Another extremely significant aspect of this case is that Hasson’s white supremacist views were undoubtedly known by superiors and others in the Coast Guard, a branch of the US military. He worked at Coast Guard headquarters in Washington, DC as an “acquisitions officer” responsible for the National Security Cutter program since 2016. Hasson was kept on active duty with Coast Guard pending the outcome of his criminal case.

There is no question that the Trump administration is mobilizing the most right-wing, fascistic and racist elements within American society to bolster his extreme right-wing agenda as part of the 2020 reelection campaign. This has been demonstrated in Trump’s defense of the fascistic Navy SEAL Edward Gallagher, who indiscriminately murdered civilians in Afghanistan and threatened to kill fellow soldiers who were reported his depravity to superiors. The White House is protecting other such elements within the military from prosecution and counting on them as part of the reelection political base.

A distinct feature of Trump’s 2020 campaign has been the sustained denunciation of socialism and communism as anti-American and the whipping up of hostility and violence against those who hold left-wing and anti-capitalist political positions.

Trump’s incessant anti-socialist rants took a particularly ominous form on Friday when Rodney Garcia, a Republican state legislator from Montana, complained that he was concerned that there were socialists “everywhere” in his district of Billings.

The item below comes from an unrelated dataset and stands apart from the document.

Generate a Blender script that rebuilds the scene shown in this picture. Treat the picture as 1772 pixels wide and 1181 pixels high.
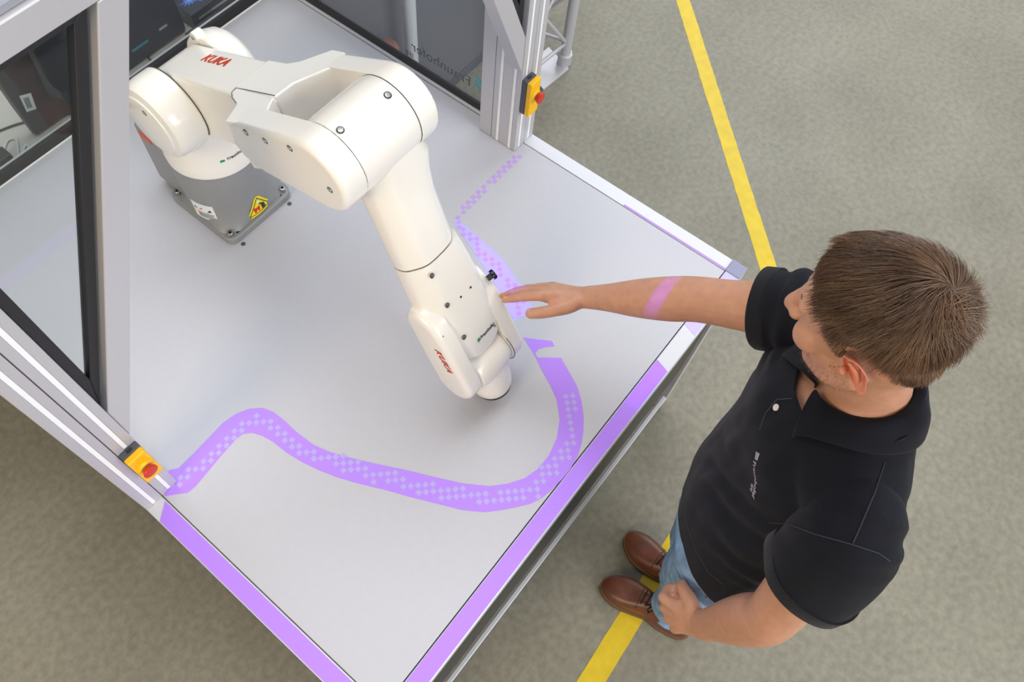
import bpy, bmesh, math, random
import numpy as np
from mathutils import Vector, Matrix, noise
from mathutils.bvhtree import BVHTree

for o in list(bpy.data.objects):
    bpy.data.objects.remove(o, do_unlink=True)
SC = bpy.context.scene
COL = SC.collection
random.seed(7); np.random.seed(7)
V = Vector

# ------------------------------------------------------------------ camera
CAM_POS = V((0.0297, -0.1388, 2.5321))
ROW_X = V((0.6366, -0.7711, 0.0146))      # image right
ROW_Y = V((-0.6696, -0.5620, -0.4856))    # image down
ROW_Z = V((0.3827, 0.2994, -0.8740))      # viewing direction
FPX, PPX, PPY = 1399.8, 803.1, 517.98
cd = bpy.data.cameras.new('camera'); cam = bpy.data.objects.new('camera', cd); COL.objects.link(cam)
z_ = (-ROW_Z).normalized(); x_ = ROW_X.normalized(); y_ = z_.cross(x_).normalized(); x_ = y_.cross(z_)
cam.matrix_world = Matrix(((x_.x, y_.x, z_.x, CAM_POS.x), (x_.y, y_.y, z_.y, CAM_POS.y), (x_.z, y_.z, z_.z, CAM_POS.z), (0, 0, 0, 1)))
cd.sensor_width = 36.0; cd.lens = FPX / 1772 * 36.0
cd.shift_x = (886 - PPX) / 1772; cd.shift_y = (PPY - 590.5) / 1772
cd.clip_start = 0.02; cd.clip_end = 100
SC.camera = cam

# ------------------------------------------------------------------ world, light, exposure
w = bpy.data.worlds.new('hall_daylight'); SC.world = w; w.use_nodes = True
bgn = w.node_tree.nodes['Background']
bgn.inputs['Color'].default_value = (0.98, 0.975, 0.96, 1); bgn.inputs['Strength'].default_value = 0.42

def area(name, loc, target, size, power, color=(1, 1, 1), size_y=None):
    d = bpy.data.lights.new(name, 'AREA'); d.energy = power; d.color = color
    d.shape = 'RECTANGLE'; d.size = size; d.size_y = size_y or size
    o = bpy.data.objects.new(name, d); COL.objects.link(o); o.location = loc
    o.rotation_euler = (V(target) - V(loc)).to_track_quat('-Z', 'Y').to_euler()
    return o
area('front_window_light', (0.7, -6.2, 4.3), (0.6, 0.4, 0.9), 6.0, 425, (0.97, 0.99, 1.0), 3.6)
area('right_window_light', (6.6, 1.2, 4.0), (0.6, 0.6, 0.9), 5.0, 215, (0.92, 0.97, 1.0), 3.0)
area('warm_fill', (-3.6, 0.2, 3.4), (0.2, 0.4, 0.6), 1.6, 92, (1.0, 0.76, 0.44), 1.6)  # warm fill added on the left; no lamp is seen there
area('overhead_fill', (1.6, 2.2, 6.0), (1.2, 1.0, 0.8), 3.5, 150, (0.94, 0.97, 1.0), 3.5)  # soft cool fill added overhead to lift upward faces
SC.view_settings.view_transform = 'Standard'
SC.view_settings.look = 'None'
SC.view_settings.gamma = 1.0
SC.view_settings.use_curve_mapping = False
SC.view_settings.exposure = 0.0

def ray(px, py):
    return ROW_X * ((px - PPX) / FPX) + ROW_Y * ((py - PPY) / FPX) + ROW_Z
def on_plane(px, py, n, c):
    d = ray(px, py); n = V(n); return CAM_POS + d * ((c - CAM_POS.dot(n)) / d.dot(n))
def at_z(px, py, z): return on_plane(px, py, (0, 0, 1), z)
def at_x(px, py, x): return on_plane(px, py, (1, 0, 0), x)
def at_y(px, py, y): return on_plane(px, py, (0, 1, 0), y)

# ------------------------------------------------------------------ materials
def s2l(c):
    return tuple(((v / 255) / 12.92 if v / 255 <= 0.04045 else ((v / 255 + 0.055) / 1.055) ** 2.4) for v in c)
def mat(name, rgb, rough=0.5, metal=0.0, noise_amt=0.0, noise_scale=40.0, bump=0.0, bump_scale=200.0, coat=0.0, spec=0.5, stretch=None, sheen=0.0, sss=0.0):
    m = bpy.data.materials.new(name); m.use_nodes = True; nt = m.node_tree; b = nt.nodes['Principled BSDF']
    c = s2l(rgb); b.inputs['Base Color'].default_value = (*c, 1)
    b.inputs['Roughness'].default_value = rough; b.inputs['Metallic'].default_value = metal
    b.inputs['Specular IOR Level'].default_value = spec
    if coat: b.inputs['Coat Weight'].default_value = coat; b.inputs['Coat Roughness'].default_value = 0.08
    if sheen: b.inputs['Sheen Weight'].default_value = sheen
    if sss:
        b.inputs['Subsurface Weight'].default_value = sss; b.inputs['Subsurface Radius'].default_value = (1.0, 0.35, 0.2); b.inputs['Subsurface Scale'].default_value = 0.006
    if noise_amt or bump:
        tc = nt.nodes.new('ShaderNodeTexCoord'); mp = nt.nodes.new('ShaderNodeMapping'); nt.links.new(tc.outputs['Object'], mp.inputs['Vector'])
        if stretch: mp.inputs['Scale'].default_value = stretch
    if noise_amt:
        n = nt.nodes.new('ShaderNodeTexNoise'); n.inputs['Scale'].default_value = noise_scale; n.inputs['Detail'].default_value = 6
        nt.links.new(mp.outputs['Vector'], n.inputs['Vector'])
        r = nt.nodes.new('ShaderNodeValToRGB'); r.color_ramp.elements[0].position = 0.3; r.color_ramp.elements[1].position = 0.7
        r.color_ramp.elements[0].color = (*[v * (1 - noise_amt) for v in c], 1); r.color_ramp.elements[1].color = (*[min(1, v * (1 + noise_amt)) for v in c], 1)
        nt.links.new(n.outputs['Fac'], r.inputs['Fac']); nt.links.new(r.outputs['Color'], b.inputs['Base Color'])
    if bump:
        n2 = nt.nodes.new('ShaderNodeTexNoise'); n2.inputs['Scale'].default_value = bump_scale; n2.inputs['Detail'].default_value = 4
        nt.links.new(mp.outputs['Vector'], n2.inputs['Vector'])
        bp = nt.nodes.new('ShaderNodeBump'); bp.inputs['Strength'].default_value = bump; bp.inputs['Distance'].default_value = 0.002
        nt.links.new(n2.outputs['Fac'], bp.inputs['Height']); nt.links.new(bp.outputs['Normal'], b.inputs['Normal'])
    return m

M = {}
M['table'] = mat('white_laminate', (189, 190, 200), 0.42, bump=0.04, bump_scale=900, noise_amt=0.012, noise_scale=60)
M['alu'] = mat('anodised_aluminium', (200, 199, 204), 0.40, metal=0.30, noise_amt=0.02, noise_scale=30, stretch=(60, 60, 1))
M['alu_flat'] = mat('satin_aluminium_rail', (214, 216, 224), 0.36, metal=0.25)
M['slot'] = mat('pale_slot_cover', (252, 252, 254), 0.25)
M['cap'] = mat('grey_plastic_cap', (140, 143, 172), 0.5)
M['black'] = mat('black_rubber', (36, 36, 39), 0.55)
M['gap'] = mat('dark_joint', (24, 24, 30), 0.8)
M['darkpanel'] = mat('dark_panel', (58, 59, 62), 0.5, metal=0.2)
M['white'] = mat('robot_white_paint', (245, 242, 236), 0.26, coat=0.5, noise_amt=0.006, noise_scale=15)
M['seam'] = mat('seam_dark', (60, 58, 52), 0.7)
M['grey'] = mat('robot_grey_cast', (146, 147, 149), 0.42, metal=0.15, bump=0.05, bump_scale=700, noise_amt=0.02)
M['steel'] = mat('zinc_steel', (176, 180, 180), 0.25, metal=0.9)
M['chrome'] = mat('dark_chrome', (60, 60, 62), 0.15, metal=0.9)
M['orange'] = mat('orange_red_print', (200, 62, 22), 0.5)
M['orange2'] = mat('orange_label', (226, 84, 30), 0.5)
M['green'] = mat('green_print', (0, 150, 108), 0.5)
M['teal'] = mat('teal_print', (60, 165, 180), 0.5)
M['ink'] = mat('dark_print', (40, 46, 48), 0.5)
M['paper'] = mat('label_white', (232, 234, 236), 0.5)
M['warn'] = mat('warning_yellow', (246, 226, 20), 0.45)
M['redink'] = mat('red_print', (214, 40, 28), 0.5)
M['blueink'] = mat('blue_print', (60, 105, 160), 0.5)
M['yellow'] = mat('safety_yellow', (252, 192, 8), 0.38)
M['red'] = mat('button_red', (206, 50, 34), 0.4)
M['estopbase'] = mat('estop_grey', (78, 80, 90), 0.5)
M['tape'] = mat('yellow_floor_tape', (214, 184, 24), 0.5, noise_amt=0.08, noise_scale=25, bump=0.1, bump_scale=80)
M['light_film'] = mat('painted_light_purple', (180, 131, 252), 0.42)  # projected violet light, put into the colour of the table bands
M['light_film2'] = mat('painted_light_lavender', (190, 184, 255), 0.42)
M['sq1'] = mat('painted_light_pale_square', (180, 164, 236), 0.42)  # squares of the projected pattern, painted as colour too
M['sq2'] = mat('painted_light_pink_square', (196, 156, 242), 0.42)
M['navy'] = mat('navy_pique', (15, 17, 27), 0.85, noise_amt=0.12, noise_scale=500, bump=0.25, bump_scale=1100, sheen=0.05, spec=0.2)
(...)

When asked to clarify what he meant, Garcia said, “So actually in the Constitution of the United States, [if you] are found guilty of being a socialist member you either go to prison or are shot.”

The conviction of Hasson and the threats by Garcia must be taken as a serious warning by the working class that extreme right-wing violence is being prepared against the growth of the class struggle and popular embrace of socialist politics.